Musings on the End of the Season

Musings on the End of the Season

May 18, 2015

Musings on the End of the Season

When I first began my programming career, I used to fall into a bit of a funk at the end of each season. I don’t really know why, but I’d find myself counting the things I didn’t do, and reliving the events that didn’t work as well as I had hoped. During those early years, I’d really snap out of my melancholy mood only when the next season’s programs began.

But I’m not like that now.

I finally realized that programming a season is less about ‘lining up beans to be counted’ and more about creating something out of nothing- it’s an art. I’m guessing that strikes you as a ‘duh’ kind of statement, but it was revelatory for me. I started as an artist, and I still create my own art, but somehow as I transitioned into arts programming and administration I cast aside my creative process.

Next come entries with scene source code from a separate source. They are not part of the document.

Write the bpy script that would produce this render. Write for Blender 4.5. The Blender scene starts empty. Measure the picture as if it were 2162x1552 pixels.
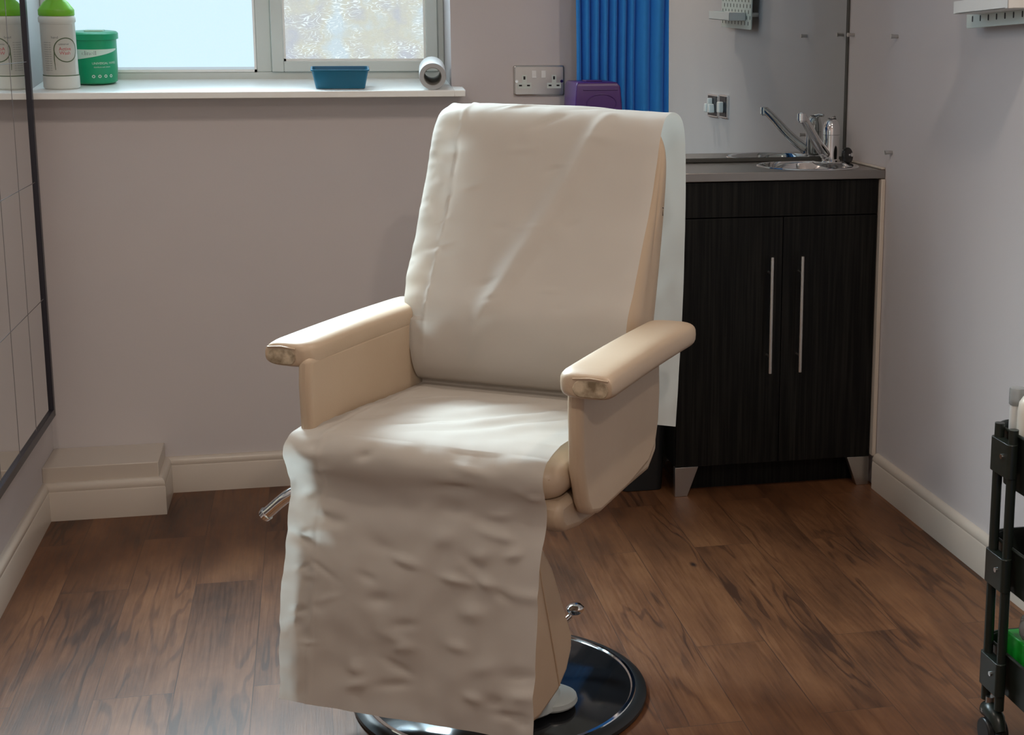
import bpy, bmesh, math, random
from mathutils import Vector, Matrix, noise, Quaternion
random.seed(7)
S = bpy.context.scene
COL = S.collection
PI = math.pi

# ------------------------------------------------------------------ helpers
def link(o, parent=None):
    COL.objects.link(o)
    if parent is not None: o.parent = parent
    return o

def tag(o, label=None, cat=None, group=None, kind=None):
    if label: o['label'] = label
    if cat: o['category'] = cat
    if group: o['group'] = group
    if kind: o['kind'] = kind
    return o

def empty(name, loc=(0, 0, 0), rot=(0, 0, 0), parent=None):
    o = bpy.data.objects.new(name, None)
    o.location = loc; o.rotation_euler = rot; o.empty_display_size = .05
    return link(o, parent)

def obj(name, bm, mat, parent=None, smooth=True, bevel=0, seg=2, loc=None, rot=None, angle=40):
    me = bpy.data.meshes.new(name)
    bmesh.ops.recalc_face_normals(bm, faces=bm.faces[:])
    bm.to_mesh(me); bm.free()
    mats = mat if isinstance(mat, (list, tuple)) else [mat]
    for m in mats: me.materials.append(m)
    o = bpy.data.objects.new(name, me)
    link(o, parent)
    if loc: o.location = loc
    if rot: o.rotation_euler = rot
    if smooth:
        for p in me.polygons: p.use_smooth = True
        me.set_sharp_from_angle(angle=math.radians(angle))
    if bevel:
        b = o.modifiers.new('bevel', 'BEVEL'); b.width = bevel; b.segments = seg
        b.limit_method = 'ANGLE'; b.angle_limit = math.radians(35); b.harden_normals = False
    return o

def structure(name, bm, mat, parent=None, **k):
    o = obj(name, bm, mat, parent, **k)
    if parent is None: o['kind'] = 'structure'
    return o

def box(bm, x0, x1, y0, y1, z0, z1, mi=0):
    v = [bm.verts.new(p) for p in ((x0,y0,z0),(x1,y0,z0),(x1,y1,z0),(x0,y1,z0),(x0,y0,z1),(x1,y0,z1),(x1,y1,z1),(x0,y1,z1))]
    for f in ((0,3,2,1),(4,5,6,7),(0,1,5,4),(1,2,6,5),(2,3,7,6),(3,0,4,7)):
        fc = bm.faces.new([v[i] for i in f]); fc.material_index = mi
    return v

def bx(*a, **k):
    bm = bmesh.new(); box(bm, *a, **k); return bm

def loft(bm, rings, closed=True, cap=True, mi=0):
    vr = [[bm.verts.new(p) for p in r] for r in rings]
    n = len(vr[0])
    for a, b in zip(vr, vr[1:]):
        for i in range(n if closed else n-1):
            j = (i+1) % n
            f = bm.faces.new((a[i], a[j], b[j], b[i])); f.material_index = mi
    if cap:
        for r in (vr[0][::-1], vr[-1]):
            f = bm.faces.new(r); f.material_index = mi
    return vr

def lathe(bm, prof, c=(0,0,0), n=48, cap=True, mi=0, sx=1, sy=1):
    """prof: list of (radius, z); open bottom/top get caps"""
    rings = [[(c[0]+r*sx*math.cos(2*PI*i/n), c[1]+r*sy*math.sin(2*PI*i/n), c[2]+z) for i in range(n)] for r, z in prof]
    return loft(bm, rings, True, cap, mi)

def catmull(pts, k=6):
    pts = [Vector(p) for p in pts]
    P = [2*pts[0]-pts[1]] + pts + [2*pts[-1]-pts[-2]]
    out = []
    for i in range(1, len(P)-2):
        a, b, c, d = P[i-1:i+3]
        for j in range(k):
            t = j/k
            out.append(.5*((2*b)+(-a+c)*t+(2*a-5*b+4*c-d)*t*t+(-a+3*b-3*c+d)*t**3))
    out.append(pts[-1]); return out

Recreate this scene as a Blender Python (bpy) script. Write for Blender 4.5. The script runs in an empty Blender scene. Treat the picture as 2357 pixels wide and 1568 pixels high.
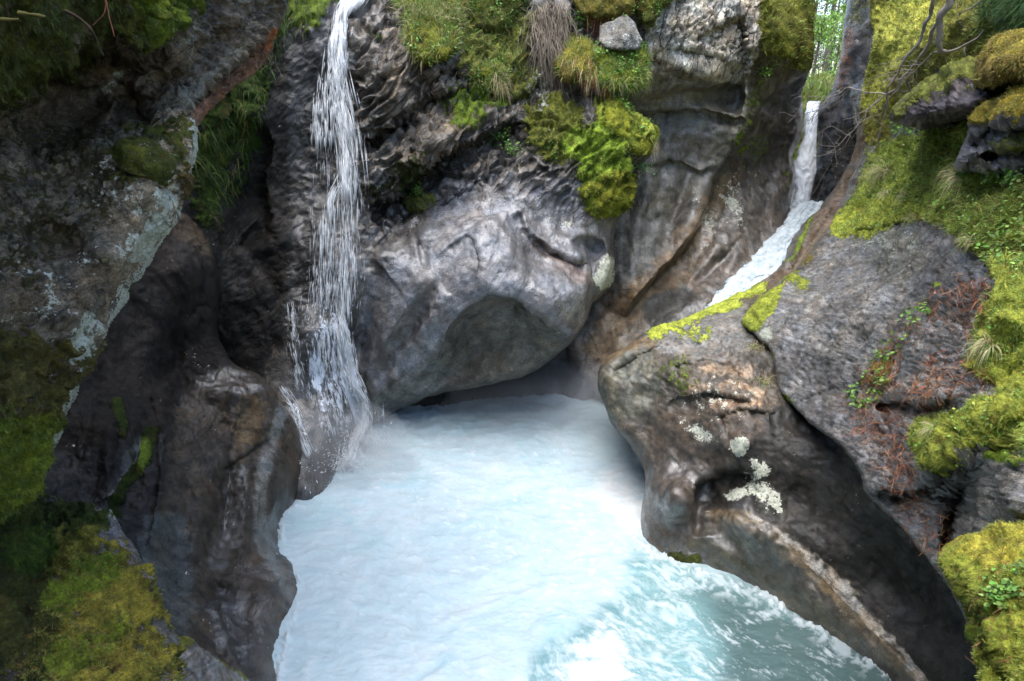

Having worked around the country, I can tell you that it is very easy for arts administrators to get caught up in the ‘truth’ of metrics: numbers, spreadsheets, reports, and numerous other dispassionate measurement tools. I’ve heard it a million times, “remember, art is a business.” No, it’s not.

There is a major flaw in the logic behind the ‘art is business’ paradigm, here’s what I mean. Let’s say I book into my 400 seat venue an extraordinary chamber orchestra from Germany. The group arrives and gives a truly transformative performance- for 80 patrons. Despite my best efforts, I can’t find an audience for the show; I can’t even find folks to come see the show for free. Is it a failure? As a business, yes, it is a failure. But what if I told you that 2 of the 80 patrons who came to see the show were under the age of 18 and were so moved by the performance that they went on to follow their own creative paths and, through their artistic careers, changed thousands of lives. Is it still a failure?

Now let’s be perfectly clear, as a programmer, I wouldn’t last two years if I booked shows that sold only 20% of my available tickets. But what used to make me so depressed in my early programming years was the constant attention paid to the devastating failure represented by the 80 while not celebrating the ongoing impact of the 2.

Art is not a business. Entertainment is a business. Art can be a part of the entertainment world, but at its core, art is beyond quantifiable business logic. Unfortunately, the true impact of the arts can’t be well measured on a spreadsheet, so arts administrators are left to use the clunky language of entertainment to justify their work.

As world problems go, the tensions between art and entertainment seem relatively minor when compared to issues such as poverty, hunger or civil rights.  But I know that if we look closely at each of those issues we’ll find the arts hard at work, doing what they do best: reminding us of our shared humanity and bridging gaps in our collective understanding-changing lives in the process.

The 2014/2015 Hampton Arts season is nearly finished. As I think back on the many events and programs this past year, I see moments in my mind. While we welcomed more patrons to our facilities than we have in past seasons, the images I see most clearly in my mind aren’t of the crowds or of the spreadsheets; they are of small, magical, moments. Perhaps in those small moments big changes happened; changes that just might transform our world. That possibility makes me smile.

Thanks for making this season so memorable.